## Work instructions
Only the number is wanted: how many lines of the data contain "pixels"?

Stored data
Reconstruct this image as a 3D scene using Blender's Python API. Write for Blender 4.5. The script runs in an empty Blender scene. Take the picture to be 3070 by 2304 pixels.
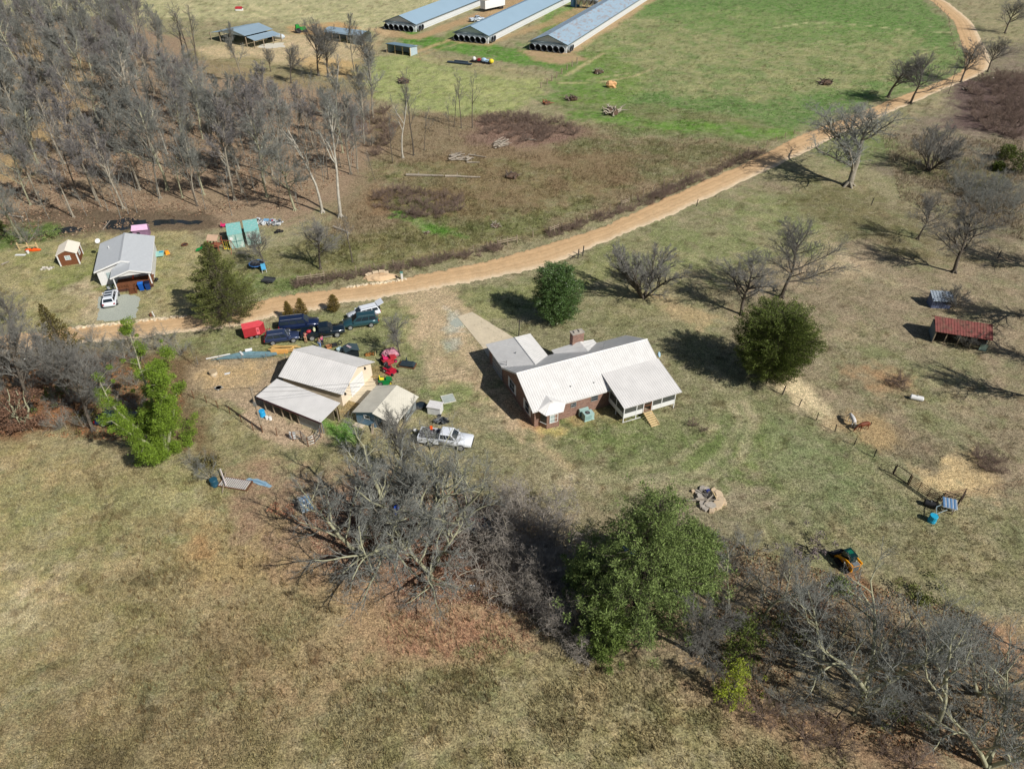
import bpy, math, random
import numpy as np
from mathutils import Vector, Matrix
R = math.radians
sc = bpy.context.scene
COL = sc.collection
# ---------------------------------------------------------------- camera
PITCH, FOC, HC = 38.0, 2129.0, 56.0          # degrees down, focal length in photo pixels, metres up
cd = bpy.data.cameras.new("camera"); cam = bpy.data.objects.new("camera", cd); COL.objects.link(cam)
cam.location = (0, 0, HC); cam.rotation_euler = (R(90 - PITCH), 0, 0)
cd.sensor_width = 36; cd.lens = 36 * FOC / 3070; cd.clip_end = 6000; cd.clip_start = .5
sc.camera = cam
# ---------------------------------------------------------------- light
SUN_EL, SUN_AZ = 41.0, 128.5                 # azimuth clockwise from +Y
w = bpy.data.worlds.new("World"); sc.world = w; w.use_nodes = True
nt = w.node_tree; bg = nt.nodes["Background"]
sky = nt.nodes.new("ShaderNodeTexSky"); sky.sky_type = 'NISHITA'; sky.sun_disc = False
sky.sun_elevation = R(SUN_EL); sky.sun_rotation = R(SUN_AZ); sky.altitude = 200
nt.links.new(sky.outputs[0], bg.inputs[0]); bg.inputs[1].default_value = 0.052
sl = bpy.data.lights.new("sun", 'SUN'); sl.energy = 4.95; sl.angle = R(.53); sl.color = (1, .965, .91)
so = bpy.data.objects.new("sun", sl); COL.objects.link(so)
sd = Vector((math.sin(R(SUN_AZ)) * math.cos(R(SUN_EL)), math.cos(R(SUN_AZ)) * math.cos(R(SUN_EL)), math.sin(R(SUN_EL))))
so.rotation_euler = sd.to_track_quat('Z', 'Y').to_euler(); so.location = sd * 100
vs = sc.view_settings; vs.view_transform = 'Standard'; vs.look = 'None'; vs.gamma = 1; vs.exposure = 0
sc.render.resolution_x, sc.render.resolution_y = 1024, 768
# ---------------------------------------------------------------- photo pixel -> ground point
def G(u, v, z=0.0):
    a, b, p = (u - 1535) / FOC, (v - 1152) / FOC, R(PITCH)
    d = (a, math.cos(p) - b * math.sin(p), -math.sin(p) - b * math.cos(p))
    t = (z - HC) / d[2]
    return Vector((d[0] * t, d[1] * t, z))
def pix(x, y, z=0):
    p = R(PITCH); dz = z - HC
    zf = y * math.cos(p) - dz * math.sin(p); yu = y * math.sin(p) + dz * math.cos(p)
    return 1535 + FOC * x / zf, 1152 - FOC * yu / zf
def hgt(base, top):
    b = G(*base); lo, hi = .3, 40
    for _ in range(40):
        m = (lo + hi) / 2
        if pix(b.x, b.y, m)[1] > top[1]: lo = m
        else: hi = m
    return lo
def sr(r, g, b, k=1.0):
    return tuple(k * (((c / 255 + .055) / 1.055) ** 2.4 if c > 10 else c / 255 / 12.92) for c in (r, g, b))
# ---------------------------------------------------------------- materials
MATS = {}
def mat(name, col, rough=.8, metal=0., var=.12, scale=2.5, bump=0., bscale=20., island=0., objr=0., spec=.3, kind=None, col2=None, k=.22, coat=0.):
    if name in MATS: return MATS[name]
    m = bpy.data.materials.new(name); m.use_nodes = True; t = m.node_tree; N = t.nodes; Lk = t.links.new
    bs = N["Principled BSDF"]; bs.inputs["Roughness"].default_value = rough; bs.inputs["Metallic"].default_value = metal
    bs.inputs["Specular IOR Level"].default_value = spec
    if coat: bs.inputs["Coat Weight"].default_value = coat; bs.inputs["Coat Roughness"].default_value = .08
    tc = N.new("ShaderNodeTexCoord"); vec = tc.outputs["Object"]
    no = N.new("ShaderNodeTexNoise"); no.inputs["Scale"].default_value = scale; no.inputs["Detail"].default_value = 5; no.inputs["Roughness"].default_value = .65
    Lk(vec, no.inputs["Vector"])
    mr = N.new("ShaderNodeMapRange"); mr.inputs[1].default_value = .3; mr.inputs[2].default_value = .7
    mr.inputs[3].default_value = 1 - var; mr.inputs[4].default_value = 1 + var
    Lk(no.outputs["Fac"], mr.inputs[0]); f = mr.outputs[0]
    def mul(a, b):
        q = N.new("ShaderNodeMath"); q.operation = 'MULTIPLY'; Lk(a, q.inputs[0]); Lk(b, q.inputs[1]); return q.outputs[0]
    if island:
        ge = N.new("ShaderNodeNewGeometry"); r2 = N.new("ShaderNodeMapRange"); r2.inputs[3].default_value = 1 - island; r2.inputs[4].default_value = 1 + island
        Lk(ge.outputs["Random Per Island"], r2.inputs[0]); f = mul(f, r2.outputs[0])
    if objr:
        oi = N.new("ShaderNodeObjectInfo"); r3 = N.new("ShaderNodeMapRange"); r3.inputs[3].default_value = 1 - objr; r3.inputs[4].default_value = 1 + objr
        Lk(oi.outputs["Random"], r3.inputs[0]); f = mul(f, r3.outputs[0])
    base = N.new("ShaderNodeRGB"); base.outputs[0].default_value = (*col, 1); cout = base.outputs[0]
    if kind == 'brick':
        sx = N.new("ShaderNodeSeparateXYZ"); Lk(vec, sx.inputs[0]); ad = N.new("ShaderNodeMath"); Lk(sx.outputs[0], ad.inputs[0]); Lk(sx.outputs[1], ad.inputs[1])
        cb = N.new("ShaderNodeCombineXYZ"); Lk(ad.outputs[0], cb.inputs[0]); Lk(sx.outputs[2], cb.inputs[1])
        br = N.new("ShaderNodeTexBrick"); Lk(cb.outputs[0], br.inputs[0]); br.inputs["Scale"].default_value = 1
        br.inputs["Brick Width"].default_value = .42; br.inputs["Row Height"].default_value = .13; br.inputs["Mortar Size"].default_value = .012
        br.inputs["Color1"].default_value = (*col, 1); br.inputs["Color2"].default_value = (*col2, 1); br.inputs["Mortar"].default_value = (.34, .28, .23, 1)
        br.inputs["Bias"].default_value = -.1; cout = br.outputs[0]
    elif kind in ('plank', 'lap', 'rust', 'lichen'):
        sx = N.new("ShaderNodeSeparateXYZ"); Lk(vec, sx.inputs[0])
        if kind in ('rust', 'lichen'):
            n2 = N.new("ShaderNodeTexNoise"); n2.inputs["Scale"].default_value = 1.1 if kind == 'rust' else 2.2; n2.inputs["Detail"].default_value = 7; n2.inputs["Roughness"].default_value = .75
            mp = N.new("ShaderNodeMapping"); mp.inputs["Scale"].default_value = (1, 1, .35) if kind == 'lichen' else (1, .3, 1); Lk(vec, mp.inputs[0]); Lk(mp.outputs[0], n2.inputs["Vector"]); fac = n2.outputs["Fac"]
            m2 = N.new("ShaderNodeMapRange"); m2.inputs[1].default_value = .5; m2.inputs[2].default_value = .62; Lk(fac, m2.inputs[0]); fac = m2.outputs[0]
        else:
            src = sx.outputs[2]
            if kind == 'plank':
                ad = N.new("ShaderNodeMath"); Lk(sx.outputs[0], ad.inputs[0]); Lk(sx.outputs[1], ad.inputs[1]); src = ad.outputs[0]
            mm = N.new("ShaderNodeMath"); mm.operation = 'MODULO'; ab = N.new("ShaderNodeMath"); ab.operation = 'ADD'; Lk(src, ab.inputs[0]); ab.inputs[1].default_value = 500
            Lk(ab.outputs[0], mm.inputs[0]); mm.inputs[1].default_value = k
            lt = N.new("ShaderNodeMath"); lt.operation = 'LESS_THAN'; Lk(mm.outputs[0], lt.inputs[0]); lt.inputs[1].default_value = k * .16; fac = lt.outputs[0]
        mx = N.new("ShaderNodeMix"); mx.data_type = 'RGBA'; Lk(fac, mx.inputs[0]); Lk(cout, mx.inputs[6]); mx.inputs[7].default_value = (*(col2 or tuple(c * .45 for c in col)), 1)
        cout = mx.outputs[2]
    sc_ = N.new("ShaderNodeVectorMath"); sc_.operation = 'SCALE'; Lk(cout, sc_.inputs[0]); Lk(f, sc_.inputs[3])
    Lk(sc_.outputs[0], bs.inputs["Base Color"])
    if bump:
        n3 = N.new("ShaderNodeTexNoise"); n3.inputs["Scale"].default_value = bscale; n3.inputs["Detail"].default_value = 4; Lk(vec, n3.inputs["Vector"])
        bp = N.new("ShaderNodeBump"); bp.inputs["Strength"].default_value = bump; bp.inputs["Distance"].default_value = .05
        Lk(n3.outputs["Fac"], bp.inputs["Height"]); Lk(bp.outputs[0], bs.inputs["Normal"])
    MATS[name] = m; return m
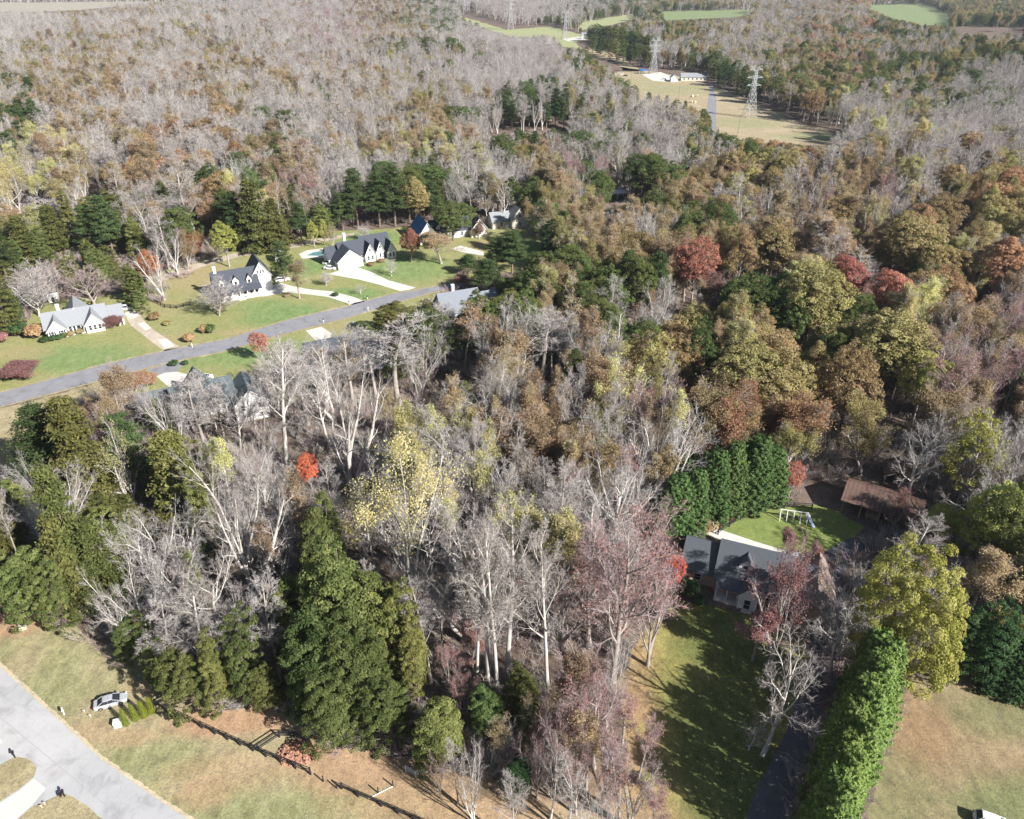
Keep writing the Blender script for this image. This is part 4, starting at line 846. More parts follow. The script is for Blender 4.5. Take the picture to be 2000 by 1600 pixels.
# ---- fences
def fence(pts, label, hgt_=1.3, rails=3, gap=2.5, mat=blackwood, rw=.08, pw=.10, name='rail_fence', jog=None):
    q = [G(*p) for p in pts]; t = thing(name, label, 'fence', tuple(q[0])); o = q[0]
    for a, b in zip(q, q[1:]):
        d = b-a; n = max(1, round(d.length/gap)); u = d.normalized(); s_ = Vector((-u.y, u.x, 0))*.06
        for i in range(n+(b is q[-1])): c = a+d*(i/n)-o; MB().box(c.x-pw, c.x+pw, c.y-pw, c.y+pw, -.2, hgt_+.08).build('post', mat, t)
        for r in range(rails):
            z = hgt_*(.30+.66*r/(rails-1)) if rails > 1 else hgt_*.9; A = a-o+s_; B = b-o+s_
            nn = Vector((-u.y, u.x, 0))*.018; m = MB(); p = [A-nn, B-nn, B+nn, A+nn]; m.hexa([(v.x, v.y, z-rw) for v in p]+[(v.x, v.y, z+rw) for v in p]); m.build('rail', mat, t)
    return t
fence([(376, 1342), (340, 1361), (305, 1379), (345, 1399), (420, 1434), (520, 1478), (607, 1513)], 'black board fence running from the small cone shrubs past the brick rubble', 1.5, 3)
fence([(505, 1467), (546, 1440), (575, 1441), (601, 1450), (619, 1477)], 'small black fence pen around the back of the brick rubble', 1.3, 3)
fence([(668, 1541), (700, 1556), (745, 1575), (810, 1603), (900, 1642)], 'black board fence leaving the bottom edge left of the pale bare tree', 1.3, 3)
fence([(1402, 1044), (1424, 1029), (1446, 1015), (1480, 1003), (1512, 994), (1550, 992), (1585, 994)], 'black board fence along the far side of the green back yard', 1.3, 3)
fence([(283, 583), (300, 590), (322, 601), (345, 603), (372, 596)], 'thin black fence between the ranch house and the farmhouse tree', 1.2, 3)
fence([(793, 1508), (812, 1520), (850, 1508)], 'pale metal gate panel of parallel bars under the yellow green cedar', 1.5, 6, 3.2, simple('gate_metal', (.62, .66, .70), .4, metal=.3), .035, .05, 'metal_gate')
for k, (px, py, lb) in enumerate(((632, 1527, 'lone black fence post, first after the board fence ends'), (658, 1540, 'lone black fence post, second after the board fence ends'), (739, 1549, 'lone black post just left of the thin white pipe'), (768, 1536, 'lone black post at the far end of the thin white pipe'))):
    g = G(px, py); o = MB().box(-.07, .07, -.07, .07, -.2, 1.3).build('fence_post', blackwood); o.location = g; tag(o, lb, 'post', 'loose fence posts')
g0, g1 = G(718, 1561), G(768, 1536); o = MB().bar(g0+Vector((0, 0, .06)), g1+Vector((0, 0, .06)), .06, k=8).build('pipe', trim); tag(o, 'thin white pipe lying on the grass between the black posts', 'pipe')
# ---- rubble
rs = np.random.RandomState(5); m = MB(); g = G(583, 1472)
for k in range(420):
    a, r = rs.rand()*6.28, rs.rand()**.6; x, y = math.cos(a)*r*3.0, math.sin(a)*r*2.1; z = .75*(1-r)**.7+rs.rand()*.12; s_ = rs.uniform(.07, .22)
    M_ = Matrix.Rotation(rs.rand()*6, 3, Vector(rs.normal(size=3)).normalized()); p = [Vector((sx*s_*1.4, sy*s_*.7, sz*s_*.5)) for sz in (-1, 1) for sx, sy in ((-1, -1), (1, -1), (1, 1), (-1, 1))]
    m.hexa([tuple(M_@v+Vector((x, y, z))) for v in p])
o = m.build('rubble_pile', simple('brick_rubble', (.42, .22, .15), .9, .4, 2.2, coord='pos')); o.location = g; tag(o, 'heap of orange brick rubble inside the little black fence pen', 'rubble heap', kind=None)
# ---- small roadside things
def box_thing(name, label, cat, px, py, sx, sy, sz, mat, rz=0, lid=None, group=None):
    g = G(px, py); t = thing(name, label, cat, tuple(g), R(rz), group); MB().box(-sx/2, sx/2, -sy/2, sy/2, -.05, sz).build('cabinet', mat, t, .02)
    MB().box(-sx/2-.05, sx/2+.05, -sy/2-.05, sy/2+.05, sz-.12, sz+.02).build('lid', lid or mat, t); return t
box_thing('utility_box', 'white utility box at the left end of the row of cone shrubs', 'utility box', 232, 1417, 1.1, .9, 1.0, trim, 20)
box_thing('utility_box', 'pale utility box alone in the dry field near the left edge', 'utility box', 46, 1228, 1.0, .8, .9, simple('beige_metal', (.62, .56, .46), .5), 25)
def mailbox(px, py, rz, label, col=black, post=trim, big=False):
    g = G(px, py); t = thing('mailbox', label, 'mailbox', tuple(g), R(rz), 'roadside mailboxes'); MB().box(-.07, .07, -.07, .07, -.1, 1.05).build('post', post, t)
    m = MB(); ns = 8; A = []; 
    for y in (-.32, .32): A.append([(-.14, y, 1.05), (.14, y, 1.05)]+[(.14*math.cos(math.pi*i/ns), y, 1.2+.14*math.sin(math.pi*i/ns)) for i in range(ns+1)])
    m.poly(A[0]); m.poly(A[1][::-1]); n = len(A[0])
    for i in range(n): m.poly([A[0][i], A[0][(i+1) % n], A[1][(i+1) % n], A[1][i]])
    b = m.build('letter_box', col, t); MB().box(.145, .165, -.1, -.04, 1.2, 1.5).build('flag', redlamp, b)
    if big: MB().box(-.5, -.2, -.35, .25, .7, 1.0).build('newspaper_tube', col, t)
    return t
mailbox(126, 1396, 35, 'white mailbox on a post between the near road and the silver car', trim, trim)
mailbox(30, 1480, 35, 'thin black mailbox on the grass corner near the left edge', black, black)
mailbox(127, 1556, 35, 'dark mailbox with newspaper tube at the driveway mouth of the near road', black, black, True)
mailbox(2, 1449, 35, 'dark mailbox cut by the left edge beside the near road', black, trim)
mailbox(376, 679, 25, 'white mailbox on the verge below the orange shrub', trim, trim); mailbox(632, 630, 25, 'dark mailbox on the south verge of the far road'); mailbox(719, 607, 25, 'white post mailbox on the south side of the road below the farmhouse drive', trim, trim)
mailbox(682, 596, 25, 'dark mailbox left of the farmhouse drive mouth'); mailbox(718, 585, 25, 'dark mailbox between the two white driveways'); mailbox(338, 711, 25, 'dark mailbox beside the teal roofed house drive')
g = G(700, 633); o = MB()
for k in range(9): a = rs.rand()*6.28; x, y = rs.normal()*1.3, rs.normal()*.7; o.bar((x, y, 0), (x, y, rs.uniform(.3, .7)), rs.uniform(.3, .6), .2, 6)
o = o.build('rock_pile', simple('cream_rock', (.66, .62, .54), .9)); o.location = g; tag(o, 'cluster of cream rocks on the grass below the road', 'rocks')
for k, (px, py, lb) in enumerate(((165, 1392, 'small pale marker stake right of the white mailbox, upper'), (177, 1401, 'small pale marker stake right of the white mailbox, lower'), (88, 1572, 'small white marker by the driveway corner, right of two'), (82, 1578, 'small white marker by the driveway corner, left of two'))):
    g = G(px, py); t = thing('marker_stake', lb, 'marker', tuple(g)); MB().bar((0, 0, -.1), (0, 0, .55), .05).build('stake', hay, t); MB().box(-.14, .14, -.03, .03, .4, .6).build('flag', trim, t)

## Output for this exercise
3